Which Should You Choose?
For a long-term index investor, the honest answer is that it rarely matters much — both can track the same index for a near-identical return, so the decision comes down to total cost, tax treatment in your specific account, and how your platform handles dealing and regular contributions. A few practical leanings:
- A mutual fund (OEIC) suits spread-free automatic investing of exact monthly amounts, especially inside a UK ISA where ETF tax advantages are moot.
- An ETF suits investors who value intraday flexibility, want the widest choice (ETFs cover more niche exposures), hold in a taxable US account where its tax efficiency shines, or use a platform with free fractional dealing.

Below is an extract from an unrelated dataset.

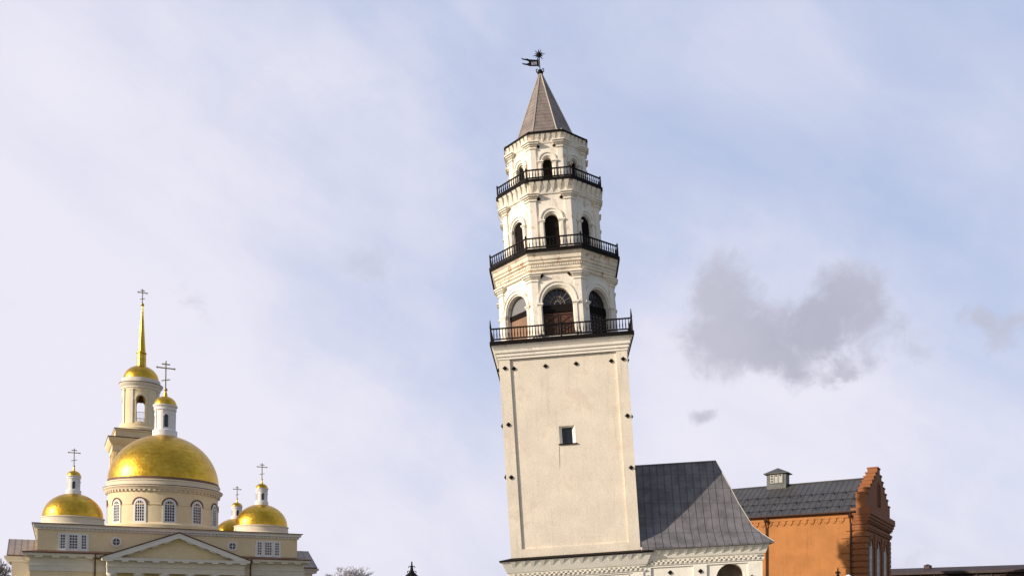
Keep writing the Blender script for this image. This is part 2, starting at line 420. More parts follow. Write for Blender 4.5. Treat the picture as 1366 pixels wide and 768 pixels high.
for k in range(4): teeth(b, fm(k, hb), -hb - .1, hb + .1, 5.55, 6.36, -.30, -.83, .83, .24)
b.build('base_cornice', M['lime'], tower)
b = MB(); b.lathe([(hb + .74, 6.42), (hb + .92, 6.44), (hb + .92, 6.53), (HB - .1, 6.78)], 4, poly=True, cap0=True, cap1=False)
b.build('base_eaves', M['iron_sheet'], tower)

# --- square shaft: recessed panels between corner strips
b = MB(); RP = .16
core = HB - RP
for k in range(4):
    if k == 0:
        mp = fm(k, core)
        # small square window slightly left of the middle
        U0, U1, V0, V1 = -.76, .68, 16.7, 18.3
        vs = [6.4, V0, V1, ZD]; us = [-core, U0, U1, core]
        for i in range(3):
            for j in range(3):
                if i == 1 and j == 1: continue
                b.quad(mp(us[i], vs[j], 0), mp(us[i + 1], vs[j], 0), mp(us[i + 1], vs[j + 1], 0), mp(us[i], vs[j + 1], 0))
    else:
        mp = fm(k, core); b.quad(mp(-core, 6.4, 0), mp(core, 6.4, 0), mp(core, ZD, 0), mp(-core, ZD, 0))
for sx_ in (-1, 1):
    for sy_ in (-1, 1):
        c_ = (sx_ * HB, sy_ * HB); wd = 1.0
        x0, x1 = sorted((sx_ * HB, sx_ * (HB - wd))); y0, y1 = sorted((sy_ * HB, sy_ * (HB - wd)))
        b.box(x0, x1, y0, y1, 6.5, 24.75)
for k in range(4):
    slab(b, fm(k, HB), -HB + 1.002, HB - 1.002, 6.5, 7.35, -.002, RP + .05)          # plinth band under the panel
    slab(b, fm(k, HB), -HB + .06, HB - .06, 7.2, 7.5, .005, RP + .05)
b.build('shaft_wall', M['shaft'], tower)
win = MB(); mp = fm(0, core)
fr = [(U0, U0 + .26), (U1 - .26, U1)]
for (a0, a1), sg in zip(fr, (1, -1)):          # splayed white reveals
    xo, xi = (a0, a1) if sg > 0 else (a1, a0)
    win.quad(mp(xo, V0, 0), mp(xo, V1, 0), mp(xi, V1, .4), mp(xi, V0, .4))
win.quad(mp(U0, V1, 0), mp(U1, V1, 0), mp(U1 - .26, V1 - .1, .4), mp(U0 + .26, V1 - .1, .4))
win.quad(mp(U0, V0, 0), mp(U1, V0, 0), mp(U1, V0, .4), mp(U0, V0, .4))
wf = win.build('window', M['lime'], tower)
p = MB(); slab(p, mp, U0, U1, V0, V1, .39, .5); p.build('pane', M['void'], wf)
p = MB(); slab(p, mp, U0 - .12, U1 + .12, V0 - .09, V0 - .005, -.14, .42); p.build('sill', M['iron_sheet'], wf)
p = MB(); p.add([mp(-.86, 16.5, -.004), mp(-.80, 16.5, -.004), mp(-.84, 15.2, -.004), mp(-.90, 14.5, -.004), mp(-.92, 14.5, -.004), mp(-.89, 15.3, -.004)], [(0, 1, 2, 5), (5, 2, 3, 4)])
p.build('crack_strip', mat('crack_strip', (.36, .25, .16), var=.2), tower)  # flat brown strip, added to draw a dark crack in the wall
# --- cornice under the square deck
b = MB()
b.lathe([(HB + .005, 24.70), (HB + .06, 24.72), (HB + .06, 24.92), (HB + .16, 24.98), (HB + .16, 25.22), (HB + .28, 25.30), (HB + .30, 25.55), (HB + .52, 25.85), (HB + .56, 26.02), (HB + .60, 26.05)], 4, poly=True, cap0=False, cap1=True)
b.build('deck_cornice', M['moulding'], tower)
DK = HB + .66
b = MB(); b.lathe([(DK - .10, 26.03), (DK - .06, 25.97), (DK + .02, 25.97), (DK + .02, 26.30), (DK - .02, 26.34), (2.0, 26.42)], 4, poly=True, cap0=True, cap1=True)
b.build('deck', M['iron_sheet'], tower)

def railing(name, n, apo, z, h, post_h, mx, sub_posts=True, pitch=.27, rot=0.0, mid_post=False):
    """closed balustrade round an n-sided deck"""
    b = MB(mx); posts = []
    half = apo * math.tan(math.pi / n)
    for k in range(n):
        mp = face_map(rot + k * 2 * math.pi / n, apo)
        slab(b, mp, -half, half, z + h - .06, z + h + .05, -.05, .05)
        slab(b, mp, -half, half, z + .08, z + .19, -.045, .045)
        cnt = max(2, round(2 * half / pitch))
        for i in range(1, cnt):
            u = -half + 2 * half * i / cnt
            for (z0, z1, r_) in ((z + .16, z + h * .28, .03), (z + h * .28, z + h * .60, .046), (z + h * .60, z + h - .05, .03)):
                slab(b, mp, u - r_, u + r_, z0, z1, -r_, r_)
        posts.append(mp(half, z, 0))
        if mid_post: posts.append(mp(0, z, 0))
    o = b.build(name, M['iron'], tower)
    for i, p in enumerate(posts):
        q = MB(mx); ph = post_h if not (mid_post and i % 2) else h + .12
        q.lathe([(.09, 0), (.09, h * .95), (.055, h), (.10, h + .08), (.04, ph)], 6, c=(p.x, p.y)); q.v = [v for v in q.v]
        for j in range(len(q.v)): pass
        q2 = MB(mx); q2.lathe([(.09, z - .02), (.09, z + h * .95), (.055, z + h), (.11, z + h + .08), (.03, z + ph)], 6, c=(p.x, p.y))
        q2.build('post', M['iron'], o)
    return o
railing('railing', 4, DK - .14, 26.38, 1.0, 1.75, None, mid_post=True)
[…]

What should not drive the choice is any belief that one will outperform — they hold the same assets. Pick the cheaper, more tax-appropriate, more convenient wrapper for your situation, and spend your energy on the decisions that actually matter: how much you invest, how broadly you diversify, and how long you stay invested.
Common Misconceptions
- "ETFs are riskier than mutual funds." The structure is not riskier; risk comes from what the fund holds. An S&P 500 ETF and an S&P 500 mutual fund carry the same market risk.

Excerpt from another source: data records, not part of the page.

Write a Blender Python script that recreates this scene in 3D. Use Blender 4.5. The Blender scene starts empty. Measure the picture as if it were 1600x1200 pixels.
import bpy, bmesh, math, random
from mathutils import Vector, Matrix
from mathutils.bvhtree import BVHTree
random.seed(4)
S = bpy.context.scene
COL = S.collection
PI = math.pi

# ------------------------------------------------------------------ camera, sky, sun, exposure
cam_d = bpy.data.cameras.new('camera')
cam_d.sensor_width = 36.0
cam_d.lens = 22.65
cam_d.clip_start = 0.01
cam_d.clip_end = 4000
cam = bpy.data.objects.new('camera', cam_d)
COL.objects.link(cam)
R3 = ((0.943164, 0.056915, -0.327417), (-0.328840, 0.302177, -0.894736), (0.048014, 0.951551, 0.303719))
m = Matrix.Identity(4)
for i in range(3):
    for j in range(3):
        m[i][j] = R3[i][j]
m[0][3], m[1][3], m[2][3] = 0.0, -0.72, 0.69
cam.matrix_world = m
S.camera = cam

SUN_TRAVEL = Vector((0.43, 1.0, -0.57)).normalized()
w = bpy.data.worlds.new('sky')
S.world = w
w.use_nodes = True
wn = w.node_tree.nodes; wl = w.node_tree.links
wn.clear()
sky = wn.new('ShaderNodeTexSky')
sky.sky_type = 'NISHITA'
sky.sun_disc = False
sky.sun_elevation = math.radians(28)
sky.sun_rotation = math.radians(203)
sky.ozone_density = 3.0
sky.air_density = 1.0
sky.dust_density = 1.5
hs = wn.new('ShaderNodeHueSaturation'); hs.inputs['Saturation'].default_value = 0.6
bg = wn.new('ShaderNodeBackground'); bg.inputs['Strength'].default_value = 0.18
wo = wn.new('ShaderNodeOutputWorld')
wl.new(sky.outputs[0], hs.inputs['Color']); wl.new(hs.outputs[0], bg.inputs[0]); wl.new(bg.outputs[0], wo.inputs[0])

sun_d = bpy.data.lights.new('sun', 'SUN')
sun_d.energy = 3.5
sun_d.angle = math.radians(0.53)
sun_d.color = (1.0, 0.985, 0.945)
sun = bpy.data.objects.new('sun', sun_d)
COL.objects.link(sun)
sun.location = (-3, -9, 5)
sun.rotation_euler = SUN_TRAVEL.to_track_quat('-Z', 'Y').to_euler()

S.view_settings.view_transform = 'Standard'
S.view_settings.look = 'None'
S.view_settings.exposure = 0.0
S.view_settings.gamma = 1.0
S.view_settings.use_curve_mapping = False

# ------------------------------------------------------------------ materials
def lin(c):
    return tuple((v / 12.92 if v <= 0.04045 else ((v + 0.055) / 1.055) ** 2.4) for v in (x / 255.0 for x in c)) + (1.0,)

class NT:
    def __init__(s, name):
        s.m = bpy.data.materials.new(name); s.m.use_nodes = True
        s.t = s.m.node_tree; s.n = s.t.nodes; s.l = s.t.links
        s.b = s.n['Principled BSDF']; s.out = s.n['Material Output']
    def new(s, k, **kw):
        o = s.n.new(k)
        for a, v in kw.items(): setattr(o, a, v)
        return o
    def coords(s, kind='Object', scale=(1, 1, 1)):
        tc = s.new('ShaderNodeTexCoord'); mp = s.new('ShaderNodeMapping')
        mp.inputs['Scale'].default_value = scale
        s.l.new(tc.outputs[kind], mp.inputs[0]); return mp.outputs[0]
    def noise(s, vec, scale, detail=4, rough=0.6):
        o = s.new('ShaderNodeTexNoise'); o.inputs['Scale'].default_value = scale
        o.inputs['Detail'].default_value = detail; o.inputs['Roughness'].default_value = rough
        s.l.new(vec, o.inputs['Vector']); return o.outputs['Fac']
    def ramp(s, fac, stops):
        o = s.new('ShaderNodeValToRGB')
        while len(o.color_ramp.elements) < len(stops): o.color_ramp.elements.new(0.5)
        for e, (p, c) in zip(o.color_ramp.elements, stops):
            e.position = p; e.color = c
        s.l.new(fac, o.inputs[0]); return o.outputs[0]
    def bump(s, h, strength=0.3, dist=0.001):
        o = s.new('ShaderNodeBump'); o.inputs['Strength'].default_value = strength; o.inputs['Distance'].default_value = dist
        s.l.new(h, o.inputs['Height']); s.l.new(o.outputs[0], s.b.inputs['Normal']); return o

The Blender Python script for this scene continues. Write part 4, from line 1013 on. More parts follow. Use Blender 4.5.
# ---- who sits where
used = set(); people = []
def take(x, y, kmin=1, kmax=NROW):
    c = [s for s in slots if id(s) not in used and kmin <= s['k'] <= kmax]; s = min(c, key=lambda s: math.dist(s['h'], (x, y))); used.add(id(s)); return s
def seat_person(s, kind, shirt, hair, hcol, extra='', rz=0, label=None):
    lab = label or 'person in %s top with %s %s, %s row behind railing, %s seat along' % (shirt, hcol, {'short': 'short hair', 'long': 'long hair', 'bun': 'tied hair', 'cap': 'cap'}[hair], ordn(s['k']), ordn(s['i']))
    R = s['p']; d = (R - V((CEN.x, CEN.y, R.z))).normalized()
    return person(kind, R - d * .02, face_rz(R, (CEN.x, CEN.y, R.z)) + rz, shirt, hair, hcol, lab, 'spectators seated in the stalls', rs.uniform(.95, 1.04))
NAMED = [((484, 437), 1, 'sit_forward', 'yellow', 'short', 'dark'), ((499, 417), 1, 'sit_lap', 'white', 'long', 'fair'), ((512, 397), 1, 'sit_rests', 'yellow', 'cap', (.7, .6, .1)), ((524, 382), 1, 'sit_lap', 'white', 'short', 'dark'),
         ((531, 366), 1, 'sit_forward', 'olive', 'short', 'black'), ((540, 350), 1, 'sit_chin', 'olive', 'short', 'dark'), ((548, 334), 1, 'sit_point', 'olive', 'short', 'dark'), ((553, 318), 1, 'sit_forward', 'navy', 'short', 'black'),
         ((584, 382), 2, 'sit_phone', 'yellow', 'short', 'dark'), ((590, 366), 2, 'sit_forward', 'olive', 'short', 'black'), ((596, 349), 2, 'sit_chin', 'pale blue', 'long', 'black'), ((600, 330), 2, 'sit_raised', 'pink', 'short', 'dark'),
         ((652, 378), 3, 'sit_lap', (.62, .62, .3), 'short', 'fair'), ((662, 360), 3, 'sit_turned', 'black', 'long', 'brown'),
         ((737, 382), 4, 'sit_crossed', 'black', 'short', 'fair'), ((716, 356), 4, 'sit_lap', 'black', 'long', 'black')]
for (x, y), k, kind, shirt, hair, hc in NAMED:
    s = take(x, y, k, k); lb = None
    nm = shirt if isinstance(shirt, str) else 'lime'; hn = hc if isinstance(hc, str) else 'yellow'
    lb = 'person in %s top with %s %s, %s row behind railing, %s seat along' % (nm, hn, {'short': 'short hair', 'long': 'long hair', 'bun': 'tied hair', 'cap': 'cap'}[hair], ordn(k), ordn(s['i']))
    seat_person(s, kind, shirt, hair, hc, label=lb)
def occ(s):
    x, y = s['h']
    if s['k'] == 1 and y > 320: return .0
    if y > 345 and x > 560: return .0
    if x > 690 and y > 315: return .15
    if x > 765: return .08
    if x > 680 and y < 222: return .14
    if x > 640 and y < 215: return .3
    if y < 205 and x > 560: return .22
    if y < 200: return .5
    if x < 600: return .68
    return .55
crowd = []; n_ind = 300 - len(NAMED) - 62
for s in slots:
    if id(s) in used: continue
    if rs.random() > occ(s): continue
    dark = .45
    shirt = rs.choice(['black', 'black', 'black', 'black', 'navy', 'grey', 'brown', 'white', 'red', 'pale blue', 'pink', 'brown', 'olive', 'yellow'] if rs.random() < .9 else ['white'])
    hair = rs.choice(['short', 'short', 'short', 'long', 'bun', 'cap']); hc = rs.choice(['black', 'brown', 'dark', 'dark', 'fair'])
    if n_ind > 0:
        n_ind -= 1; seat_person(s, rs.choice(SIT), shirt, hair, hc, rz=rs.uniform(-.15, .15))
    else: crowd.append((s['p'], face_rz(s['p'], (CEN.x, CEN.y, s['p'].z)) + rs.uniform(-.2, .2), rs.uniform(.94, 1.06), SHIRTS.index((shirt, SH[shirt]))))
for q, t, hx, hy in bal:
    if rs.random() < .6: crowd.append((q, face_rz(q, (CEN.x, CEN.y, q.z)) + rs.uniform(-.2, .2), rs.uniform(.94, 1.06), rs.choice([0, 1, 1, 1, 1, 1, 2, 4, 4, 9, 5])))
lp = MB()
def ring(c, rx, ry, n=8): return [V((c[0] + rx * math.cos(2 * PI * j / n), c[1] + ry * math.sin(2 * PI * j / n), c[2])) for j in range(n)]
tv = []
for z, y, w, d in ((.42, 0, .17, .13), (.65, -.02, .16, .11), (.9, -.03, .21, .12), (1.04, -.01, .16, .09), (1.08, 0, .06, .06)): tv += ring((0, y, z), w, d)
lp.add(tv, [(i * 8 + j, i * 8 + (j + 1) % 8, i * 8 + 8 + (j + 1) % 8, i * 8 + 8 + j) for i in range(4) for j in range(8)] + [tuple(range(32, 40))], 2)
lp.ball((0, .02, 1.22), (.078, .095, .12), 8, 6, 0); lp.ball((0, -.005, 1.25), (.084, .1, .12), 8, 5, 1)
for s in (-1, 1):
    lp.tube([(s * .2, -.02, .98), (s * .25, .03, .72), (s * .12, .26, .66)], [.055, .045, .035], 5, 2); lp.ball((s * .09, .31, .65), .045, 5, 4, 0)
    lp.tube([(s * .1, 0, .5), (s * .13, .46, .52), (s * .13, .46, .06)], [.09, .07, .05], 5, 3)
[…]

- "ETFs are always cheaper." Often similar for index trackers — and an ETF adds a spread per trade. Compare total cost, not just the headline fee.
- "The intraday price means I should trade my ETF actively." For a long-term investor, the ability to trade all day is a temptation, not a benefit. The plumbing should not change your strategy.

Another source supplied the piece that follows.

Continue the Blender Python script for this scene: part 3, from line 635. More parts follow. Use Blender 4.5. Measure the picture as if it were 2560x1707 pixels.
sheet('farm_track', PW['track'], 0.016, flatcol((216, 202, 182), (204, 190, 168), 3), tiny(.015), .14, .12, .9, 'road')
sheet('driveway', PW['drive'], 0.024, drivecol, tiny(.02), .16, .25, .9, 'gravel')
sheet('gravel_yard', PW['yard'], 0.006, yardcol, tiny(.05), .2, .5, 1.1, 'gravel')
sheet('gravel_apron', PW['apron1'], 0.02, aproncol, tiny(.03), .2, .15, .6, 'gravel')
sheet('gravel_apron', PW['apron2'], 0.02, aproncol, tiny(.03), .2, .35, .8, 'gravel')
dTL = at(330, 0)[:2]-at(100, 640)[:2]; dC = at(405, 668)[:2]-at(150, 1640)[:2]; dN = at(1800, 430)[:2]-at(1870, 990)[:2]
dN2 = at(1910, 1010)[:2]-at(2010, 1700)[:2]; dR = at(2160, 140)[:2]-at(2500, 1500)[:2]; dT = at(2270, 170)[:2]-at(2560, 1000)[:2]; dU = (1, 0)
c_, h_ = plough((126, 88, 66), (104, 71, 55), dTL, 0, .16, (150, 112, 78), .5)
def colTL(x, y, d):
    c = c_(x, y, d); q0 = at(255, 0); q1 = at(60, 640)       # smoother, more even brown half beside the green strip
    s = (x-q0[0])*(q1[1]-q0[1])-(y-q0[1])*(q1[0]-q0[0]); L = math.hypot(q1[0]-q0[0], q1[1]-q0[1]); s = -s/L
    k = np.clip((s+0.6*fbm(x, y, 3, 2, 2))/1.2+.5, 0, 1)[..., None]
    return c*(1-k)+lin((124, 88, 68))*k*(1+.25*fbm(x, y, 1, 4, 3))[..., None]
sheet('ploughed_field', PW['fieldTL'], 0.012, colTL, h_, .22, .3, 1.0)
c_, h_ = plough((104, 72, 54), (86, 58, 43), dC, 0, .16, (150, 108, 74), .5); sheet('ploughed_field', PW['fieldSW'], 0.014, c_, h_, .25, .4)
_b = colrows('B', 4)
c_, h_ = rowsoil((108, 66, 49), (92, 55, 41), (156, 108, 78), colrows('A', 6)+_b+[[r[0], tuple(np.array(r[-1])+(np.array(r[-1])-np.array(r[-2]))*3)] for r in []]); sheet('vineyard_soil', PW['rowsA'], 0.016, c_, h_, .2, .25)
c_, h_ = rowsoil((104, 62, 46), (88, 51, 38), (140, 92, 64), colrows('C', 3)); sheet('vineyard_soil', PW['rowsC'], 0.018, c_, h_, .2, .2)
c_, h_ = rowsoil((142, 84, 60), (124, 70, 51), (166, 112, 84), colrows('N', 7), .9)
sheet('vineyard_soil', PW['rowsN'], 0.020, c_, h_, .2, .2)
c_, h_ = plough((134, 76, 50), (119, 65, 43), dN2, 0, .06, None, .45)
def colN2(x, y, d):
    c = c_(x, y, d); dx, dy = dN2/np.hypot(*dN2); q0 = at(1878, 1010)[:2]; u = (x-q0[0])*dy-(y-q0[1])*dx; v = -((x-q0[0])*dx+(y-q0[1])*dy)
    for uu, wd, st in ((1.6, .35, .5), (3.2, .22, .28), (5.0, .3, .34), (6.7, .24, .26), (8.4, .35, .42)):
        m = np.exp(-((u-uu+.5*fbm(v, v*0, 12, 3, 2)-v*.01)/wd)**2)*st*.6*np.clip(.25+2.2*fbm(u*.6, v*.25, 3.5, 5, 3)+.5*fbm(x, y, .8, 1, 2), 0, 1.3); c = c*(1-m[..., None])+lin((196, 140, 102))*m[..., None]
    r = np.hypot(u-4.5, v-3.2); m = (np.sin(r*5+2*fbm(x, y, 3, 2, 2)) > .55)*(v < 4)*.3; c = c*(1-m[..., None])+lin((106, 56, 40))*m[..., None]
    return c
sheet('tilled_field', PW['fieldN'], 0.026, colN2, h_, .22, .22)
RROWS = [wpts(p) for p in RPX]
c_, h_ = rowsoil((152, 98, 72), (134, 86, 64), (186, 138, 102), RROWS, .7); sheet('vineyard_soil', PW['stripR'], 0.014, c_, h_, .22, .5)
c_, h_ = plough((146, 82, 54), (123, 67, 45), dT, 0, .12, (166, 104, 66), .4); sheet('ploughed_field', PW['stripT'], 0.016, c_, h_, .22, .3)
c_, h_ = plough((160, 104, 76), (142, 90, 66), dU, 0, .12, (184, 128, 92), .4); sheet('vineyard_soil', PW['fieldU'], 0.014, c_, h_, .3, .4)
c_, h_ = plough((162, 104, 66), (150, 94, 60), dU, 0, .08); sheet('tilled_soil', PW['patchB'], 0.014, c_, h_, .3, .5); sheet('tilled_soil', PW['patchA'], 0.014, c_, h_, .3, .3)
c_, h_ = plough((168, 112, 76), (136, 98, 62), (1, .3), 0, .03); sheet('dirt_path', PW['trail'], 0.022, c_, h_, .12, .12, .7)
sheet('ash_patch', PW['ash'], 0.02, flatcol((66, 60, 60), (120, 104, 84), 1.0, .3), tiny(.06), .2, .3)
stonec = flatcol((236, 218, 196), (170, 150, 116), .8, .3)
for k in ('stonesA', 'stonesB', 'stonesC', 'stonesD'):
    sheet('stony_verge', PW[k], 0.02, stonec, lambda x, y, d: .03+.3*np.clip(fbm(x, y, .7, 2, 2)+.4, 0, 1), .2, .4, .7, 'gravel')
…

- "Tax efficiency makes ETFs better for everyone." It mainly helps in taxable accounts (especially US). Inside an ISA, SIPP, 401(k) or IRA, the advantage largely vanishes.
Real-World Application
A UK investor wants to put £400 a month into a global index inside their Stocks and Shares ISA. Because they are investing exact, regular amounts within a tax wrapper, they choose a low-cost index OEIC: every pound goes in at NAV with no spread, the automatic monthly purchase is effortless, and the ETF's tax-efficiency edge is irrelevant inside an ISA. A second investor, holding a taxable account in the US and wanting broad and niche exposures with intraday flexibility, chooses ETFs: the in-kind mechanism spares them the year-end capital-gains distributions a comparable mutual fund might trigger, and fractional dealing lets them automate contributions too. Same underlying philosophy — own the market cheaply — expressed through the wrapper that best fits each person's account and habits. Neither will outperform the other where they track the same index; each simply chose the better-fitting plumbing.
Key Takeaways
- An ETF trades intraday on an exchange at a live price; a mutual fund (OEIC/unit trust) deals once a day at NAV. Both can hold the same portfolio.
- ETFs offer intraday flexibility and (especially in the US) tax efficiency via in-kind creation/redemption; mutual funds offer spread-free NAV dealing and easy exact-amount regular investing.
- ETFs add a bid-ask spread and possible small premium/discount per trade; mutual funds avoid the spread but may differ on platform charges.
- The tax-efficiency advantage of ETFs largely disappears inside a tax wrapper (ISA, SIPP, 401(k), IRA).
- For a long-term index investor the choice rarely affects returns — decide on total cost, tax treatment and platform convenience, not on any hope of outperformance.